What this task involves - Give back, exactly as it appears, the run of lines opening with the one containing "The Blender Python script for this scene continues." and closing with the one containing "young(300, 815, 20.9, .10, 'tiny". Nothing outside that run should appear.

[Scripts that build scenes]
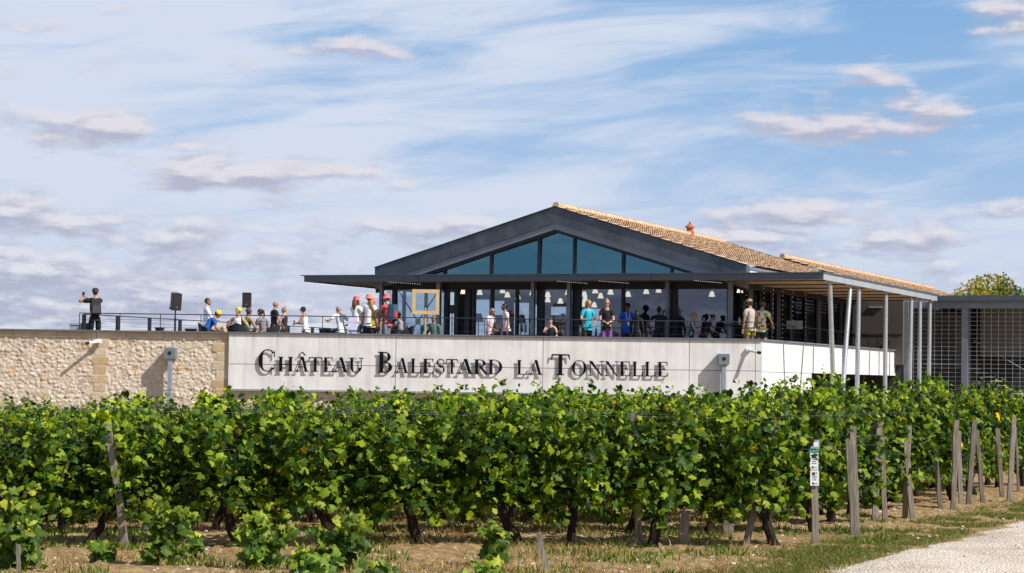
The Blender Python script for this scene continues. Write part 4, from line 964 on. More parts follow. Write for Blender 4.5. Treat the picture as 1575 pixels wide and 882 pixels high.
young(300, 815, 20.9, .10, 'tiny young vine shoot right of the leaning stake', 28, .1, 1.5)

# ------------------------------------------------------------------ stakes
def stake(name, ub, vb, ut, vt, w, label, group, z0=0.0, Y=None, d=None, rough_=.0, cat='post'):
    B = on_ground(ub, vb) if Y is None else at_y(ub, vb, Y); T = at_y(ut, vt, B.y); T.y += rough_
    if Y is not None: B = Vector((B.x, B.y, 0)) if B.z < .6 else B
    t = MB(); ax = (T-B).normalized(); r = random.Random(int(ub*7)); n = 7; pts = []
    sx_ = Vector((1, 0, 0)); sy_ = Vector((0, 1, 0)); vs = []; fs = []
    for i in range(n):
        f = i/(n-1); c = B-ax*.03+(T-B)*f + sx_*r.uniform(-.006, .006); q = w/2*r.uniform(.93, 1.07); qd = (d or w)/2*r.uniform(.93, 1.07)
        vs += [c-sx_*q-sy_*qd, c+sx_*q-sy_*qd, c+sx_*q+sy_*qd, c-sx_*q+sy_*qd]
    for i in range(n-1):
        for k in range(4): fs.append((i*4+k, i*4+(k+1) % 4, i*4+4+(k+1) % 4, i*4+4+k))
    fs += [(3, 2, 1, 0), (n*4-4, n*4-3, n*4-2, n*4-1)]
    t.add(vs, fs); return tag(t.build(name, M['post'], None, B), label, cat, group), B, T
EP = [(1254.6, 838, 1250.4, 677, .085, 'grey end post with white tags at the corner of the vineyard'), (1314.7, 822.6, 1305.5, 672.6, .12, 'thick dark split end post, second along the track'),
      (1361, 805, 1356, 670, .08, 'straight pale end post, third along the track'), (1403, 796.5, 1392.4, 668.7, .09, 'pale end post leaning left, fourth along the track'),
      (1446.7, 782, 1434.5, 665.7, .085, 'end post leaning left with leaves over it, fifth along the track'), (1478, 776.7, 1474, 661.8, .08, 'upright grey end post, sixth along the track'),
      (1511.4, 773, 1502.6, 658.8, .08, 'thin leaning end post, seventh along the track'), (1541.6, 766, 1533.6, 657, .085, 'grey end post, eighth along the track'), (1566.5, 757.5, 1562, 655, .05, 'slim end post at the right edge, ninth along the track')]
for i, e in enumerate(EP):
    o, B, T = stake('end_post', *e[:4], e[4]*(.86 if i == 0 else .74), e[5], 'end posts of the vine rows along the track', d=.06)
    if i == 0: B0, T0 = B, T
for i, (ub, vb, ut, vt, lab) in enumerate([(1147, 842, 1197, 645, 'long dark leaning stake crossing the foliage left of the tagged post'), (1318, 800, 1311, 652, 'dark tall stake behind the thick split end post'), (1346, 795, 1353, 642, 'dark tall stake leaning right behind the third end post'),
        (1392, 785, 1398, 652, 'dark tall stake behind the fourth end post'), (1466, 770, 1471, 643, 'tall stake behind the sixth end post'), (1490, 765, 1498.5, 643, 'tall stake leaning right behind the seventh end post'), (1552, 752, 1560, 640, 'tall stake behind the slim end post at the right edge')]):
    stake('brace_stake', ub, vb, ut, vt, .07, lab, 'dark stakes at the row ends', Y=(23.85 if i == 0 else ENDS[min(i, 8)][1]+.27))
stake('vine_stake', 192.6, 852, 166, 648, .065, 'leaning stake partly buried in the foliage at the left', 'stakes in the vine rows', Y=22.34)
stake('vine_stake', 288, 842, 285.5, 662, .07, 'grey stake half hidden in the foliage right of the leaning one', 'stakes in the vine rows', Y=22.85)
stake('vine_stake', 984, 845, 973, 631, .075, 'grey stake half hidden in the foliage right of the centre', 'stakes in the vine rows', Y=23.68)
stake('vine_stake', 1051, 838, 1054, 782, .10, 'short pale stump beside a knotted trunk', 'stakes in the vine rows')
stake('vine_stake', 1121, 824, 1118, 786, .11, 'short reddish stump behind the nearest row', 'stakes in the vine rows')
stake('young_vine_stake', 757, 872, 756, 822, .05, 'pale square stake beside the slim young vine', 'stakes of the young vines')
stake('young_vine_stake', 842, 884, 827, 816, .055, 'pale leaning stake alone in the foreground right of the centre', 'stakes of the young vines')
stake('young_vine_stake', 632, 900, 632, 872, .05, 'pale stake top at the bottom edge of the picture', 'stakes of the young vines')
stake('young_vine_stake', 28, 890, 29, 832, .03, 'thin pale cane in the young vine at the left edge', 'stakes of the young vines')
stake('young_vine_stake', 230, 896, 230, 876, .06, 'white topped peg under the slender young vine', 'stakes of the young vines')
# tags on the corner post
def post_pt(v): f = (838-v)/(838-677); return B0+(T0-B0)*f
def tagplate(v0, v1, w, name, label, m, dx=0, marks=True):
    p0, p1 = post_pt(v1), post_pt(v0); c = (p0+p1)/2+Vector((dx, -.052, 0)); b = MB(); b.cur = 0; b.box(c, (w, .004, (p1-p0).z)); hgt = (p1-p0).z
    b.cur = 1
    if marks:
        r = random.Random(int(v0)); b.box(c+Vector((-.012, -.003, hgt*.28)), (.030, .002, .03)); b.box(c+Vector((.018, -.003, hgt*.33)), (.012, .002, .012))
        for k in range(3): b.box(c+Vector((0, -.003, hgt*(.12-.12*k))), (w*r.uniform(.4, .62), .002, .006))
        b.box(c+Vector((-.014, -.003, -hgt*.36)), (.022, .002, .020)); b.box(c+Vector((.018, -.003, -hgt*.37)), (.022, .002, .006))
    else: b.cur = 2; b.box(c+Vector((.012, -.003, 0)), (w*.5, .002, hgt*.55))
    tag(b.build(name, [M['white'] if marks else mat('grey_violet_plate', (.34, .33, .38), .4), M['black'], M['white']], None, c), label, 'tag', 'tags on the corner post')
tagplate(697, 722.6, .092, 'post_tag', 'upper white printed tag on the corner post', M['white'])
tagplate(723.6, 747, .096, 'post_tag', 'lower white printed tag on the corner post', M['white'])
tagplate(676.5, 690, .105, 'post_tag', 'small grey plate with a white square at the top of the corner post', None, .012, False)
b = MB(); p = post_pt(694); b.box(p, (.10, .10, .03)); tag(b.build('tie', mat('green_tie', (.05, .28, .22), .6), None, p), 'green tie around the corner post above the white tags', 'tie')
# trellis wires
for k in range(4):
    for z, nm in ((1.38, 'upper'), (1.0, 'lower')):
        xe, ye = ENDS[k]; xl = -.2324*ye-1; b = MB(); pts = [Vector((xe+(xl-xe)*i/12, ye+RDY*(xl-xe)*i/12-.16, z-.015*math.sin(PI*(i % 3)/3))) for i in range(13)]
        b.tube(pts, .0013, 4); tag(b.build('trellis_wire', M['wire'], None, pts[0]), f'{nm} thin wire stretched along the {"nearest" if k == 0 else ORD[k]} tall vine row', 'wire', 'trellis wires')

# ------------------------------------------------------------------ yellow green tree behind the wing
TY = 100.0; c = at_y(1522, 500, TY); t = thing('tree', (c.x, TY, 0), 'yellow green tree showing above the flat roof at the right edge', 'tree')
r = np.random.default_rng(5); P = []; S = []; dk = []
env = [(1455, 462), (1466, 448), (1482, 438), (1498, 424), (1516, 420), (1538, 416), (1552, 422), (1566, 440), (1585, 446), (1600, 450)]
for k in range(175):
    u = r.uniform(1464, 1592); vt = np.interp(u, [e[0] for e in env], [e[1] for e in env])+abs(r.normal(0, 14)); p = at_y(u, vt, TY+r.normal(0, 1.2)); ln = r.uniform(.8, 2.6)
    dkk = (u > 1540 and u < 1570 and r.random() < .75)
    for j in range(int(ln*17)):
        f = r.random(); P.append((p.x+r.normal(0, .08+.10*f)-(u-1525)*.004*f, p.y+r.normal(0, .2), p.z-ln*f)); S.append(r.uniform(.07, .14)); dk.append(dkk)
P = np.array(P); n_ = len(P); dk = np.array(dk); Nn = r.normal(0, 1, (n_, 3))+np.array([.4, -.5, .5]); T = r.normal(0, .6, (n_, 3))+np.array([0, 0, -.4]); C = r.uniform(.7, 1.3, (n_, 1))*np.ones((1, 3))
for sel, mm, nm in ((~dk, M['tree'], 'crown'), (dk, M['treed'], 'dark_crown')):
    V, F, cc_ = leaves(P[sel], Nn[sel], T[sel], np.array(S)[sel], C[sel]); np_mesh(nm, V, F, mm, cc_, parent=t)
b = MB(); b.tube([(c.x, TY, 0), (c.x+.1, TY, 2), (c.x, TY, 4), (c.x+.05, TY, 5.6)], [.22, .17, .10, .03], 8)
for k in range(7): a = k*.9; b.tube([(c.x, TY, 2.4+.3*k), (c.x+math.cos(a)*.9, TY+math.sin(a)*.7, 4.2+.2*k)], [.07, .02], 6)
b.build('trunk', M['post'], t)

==

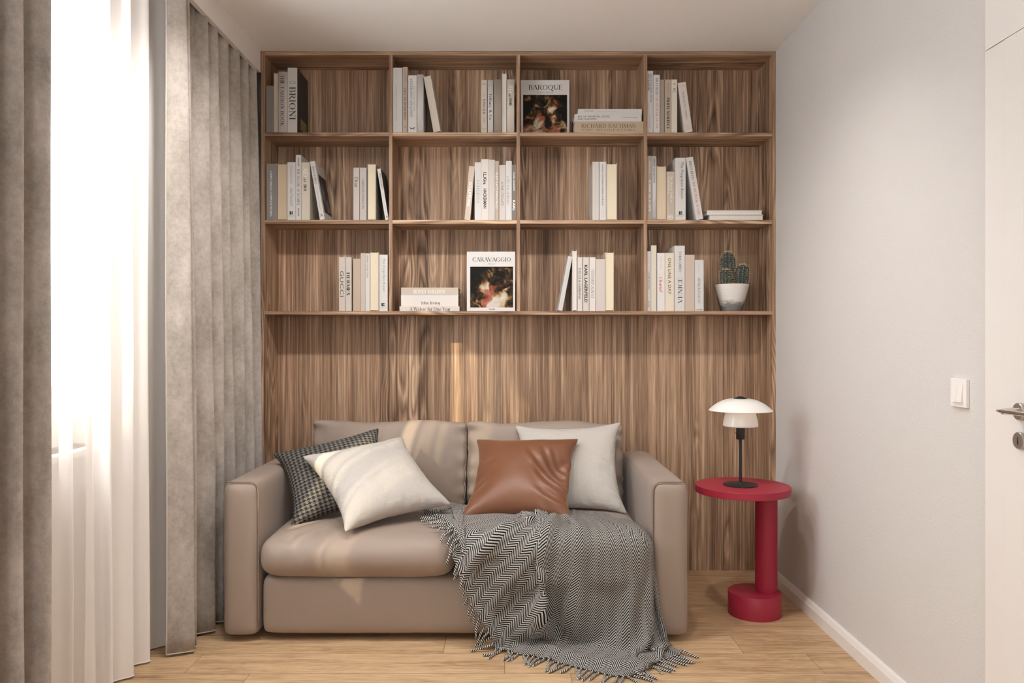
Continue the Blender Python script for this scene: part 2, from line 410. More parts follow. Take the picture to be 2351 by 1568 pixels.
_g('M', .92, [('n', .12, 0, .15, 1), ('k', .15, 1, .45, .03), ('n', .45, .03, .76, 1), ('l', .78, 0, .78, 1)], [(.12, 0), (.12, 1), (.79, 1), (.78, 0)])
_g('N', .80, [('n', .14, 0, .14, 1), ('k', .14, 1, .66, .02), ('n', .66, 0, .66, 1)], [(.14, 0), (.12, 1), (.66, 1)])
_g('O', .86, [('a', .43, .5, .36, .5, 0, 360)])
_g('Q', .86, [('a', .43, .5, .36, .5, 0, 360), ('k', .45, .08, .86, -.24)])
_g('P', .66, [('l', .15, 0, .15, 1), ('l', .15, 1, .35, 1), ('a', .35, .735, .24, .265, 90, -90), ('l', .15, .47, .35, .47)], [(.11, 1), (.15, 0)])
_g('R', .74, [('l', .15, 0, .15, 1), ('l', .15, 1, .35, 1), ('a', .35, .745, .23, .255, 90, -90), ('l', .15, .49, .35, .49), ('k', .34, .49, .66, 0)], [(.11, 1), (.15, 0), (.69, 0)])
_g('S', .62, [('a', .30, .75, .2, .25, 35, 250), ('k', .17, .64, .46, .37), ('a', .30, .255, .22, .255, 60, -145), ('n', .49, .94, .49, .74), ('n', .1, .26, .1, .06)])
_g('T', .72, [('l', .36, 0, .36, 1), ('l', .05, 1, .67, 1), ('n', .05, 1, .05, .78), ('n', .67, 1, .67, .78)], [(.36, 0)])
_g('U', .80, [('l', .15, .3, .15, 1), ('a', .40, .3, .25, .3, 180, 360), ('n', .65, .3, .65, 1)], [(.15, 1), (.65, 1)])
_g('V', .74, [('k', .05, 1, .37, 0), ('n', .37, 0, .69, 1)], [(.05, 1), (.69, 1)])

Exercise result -
The Blender Python script for this scene continues. Write part 4, from line 964 on. More parts follow. Write for Blender 4.5. Treat the picture as 1575 pixels wide and 882 pixels high.
young(300, 815, 20.9, .10, 'tiny young vine shoot right of the leaning stake', 28, .1, 1.5)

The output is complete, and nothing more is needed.